■ Aim of the exercise
Write out the material below again, unchanged.

■ Data segment
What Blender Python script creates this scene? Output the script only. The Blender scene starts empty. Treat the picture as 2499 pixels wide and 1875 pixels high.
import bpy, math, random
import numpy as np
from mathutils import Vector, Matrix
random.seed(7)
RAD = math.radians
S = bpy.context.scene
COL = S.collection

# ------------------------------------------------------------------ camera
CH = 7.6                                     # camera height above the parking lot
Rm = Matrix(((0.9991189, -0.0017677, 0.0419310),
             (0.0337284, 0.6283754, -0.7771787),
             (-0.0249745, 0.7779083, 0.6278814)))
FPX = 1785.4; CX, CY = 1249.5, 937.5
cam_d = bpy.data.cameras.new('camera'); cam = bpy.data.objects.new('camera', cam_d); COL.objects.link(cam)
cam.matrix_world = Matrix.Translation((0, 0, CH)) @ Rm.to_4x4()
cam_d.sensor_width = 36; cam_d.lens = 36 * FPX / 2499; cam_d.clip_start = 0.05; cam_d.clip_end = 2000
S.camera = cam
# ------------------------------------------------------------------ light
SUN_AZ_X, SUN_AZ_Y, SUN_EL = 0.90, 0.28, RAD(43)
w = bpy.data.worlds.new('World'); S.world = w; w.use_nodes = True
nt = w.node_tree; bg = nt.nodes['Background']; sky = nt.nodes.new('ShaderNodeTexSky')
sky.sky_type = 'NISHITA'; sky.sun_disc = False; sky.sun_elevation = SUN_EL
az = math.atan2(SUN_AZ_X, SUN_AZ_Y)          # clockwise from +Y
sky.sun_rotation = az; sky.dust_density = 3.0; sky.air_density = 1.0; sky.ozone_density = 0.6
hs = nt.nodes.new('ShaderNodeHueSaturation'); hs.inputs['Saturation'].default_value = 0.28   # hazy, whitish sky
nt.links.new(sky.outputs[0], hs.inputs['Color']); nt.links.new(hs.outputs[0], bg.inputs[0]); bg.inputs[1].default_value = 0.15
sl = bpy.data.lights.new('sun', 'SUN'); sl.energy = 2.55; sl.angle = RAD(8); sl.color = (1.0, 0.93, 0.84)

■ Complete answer
What Blender Python script creates this scene? Output the script only. The Blender scene starts empty. Treat the picture as 2499 pixels wide and 1875 pixels high.
import bpy, math, random
import numpy as np
from mathutils import Vector, Matrix
random.seed(7)
RAD = math.radians
S = bpy.context.scene
COL = S.collection

# ------------------------------------------------------------------ camera
CH = 7.6                                     # camera height above the parking lot
Rm = Matrix(((0.9991189, -0.0017677, 0.0419310),
             (0.0337284, 0.6283754, -0.7771787),
             (-0.0249745, 0.7779083, 0.6278814)))
FPX = 1785.4; CX, CY = 1249.5, 937.5
cam_d = bpy.data.cameras.new('camera'); cam = bpy.data.objects.new('camera', cam_d); COL.objects.link(cam)
cam.matrix_world = Matrix.Translation((0, 0, CH)) @ Rm.to_4x4()
cam_d.sensor_width = 36; cam_d.lens = 36 * FPX / 2499; cam_d.clip_start = 0.05; cam_d.clip_end = 2000
S.camera = cam
# ------------------------------------------------------------------ light
SUN_AZ_X, SUN_AZ_Y, SUN_EL = 0.90, 0.28, RAD(43)
w = bpy.data.worlds.new('World'); S.world = w; w.use_nodes = True
nt = w.node_tree; bg = nt.nodes['Background']; sky = nt.nodes.new('ShaderNodeTexSky')
sky.sky_type = 'NISHITA'; sky.sun_disc = False; sky.sun_elevation = SUN_EL
az = math.atan2(SUN_AZ_X, SUN_AZ_Y)          # clockwise from +Y
sky.sun_rotation = az; sky.dust_density = 3.0; sky.air_density = 1.0; sky.ozone_density = 0.6
hs = nt.nodes.new('ShaderNodeHueSaturation'); hs.inputs['Saturation'].default_value = 0.28   # hazy, whitish sky
nt.links.new(sky.outputs[0], hs.inputs['Color']); nt.links.new(hs.outputs[0], bg.inputs[0]); bg.inputs[1].default_value = 0.15
sl = bpy.data.lights.new('sun', 'SUN'); sl.energy = 2.55; sl.angle = RAD(8); sl.color = (1.0, 0.93, 0.84)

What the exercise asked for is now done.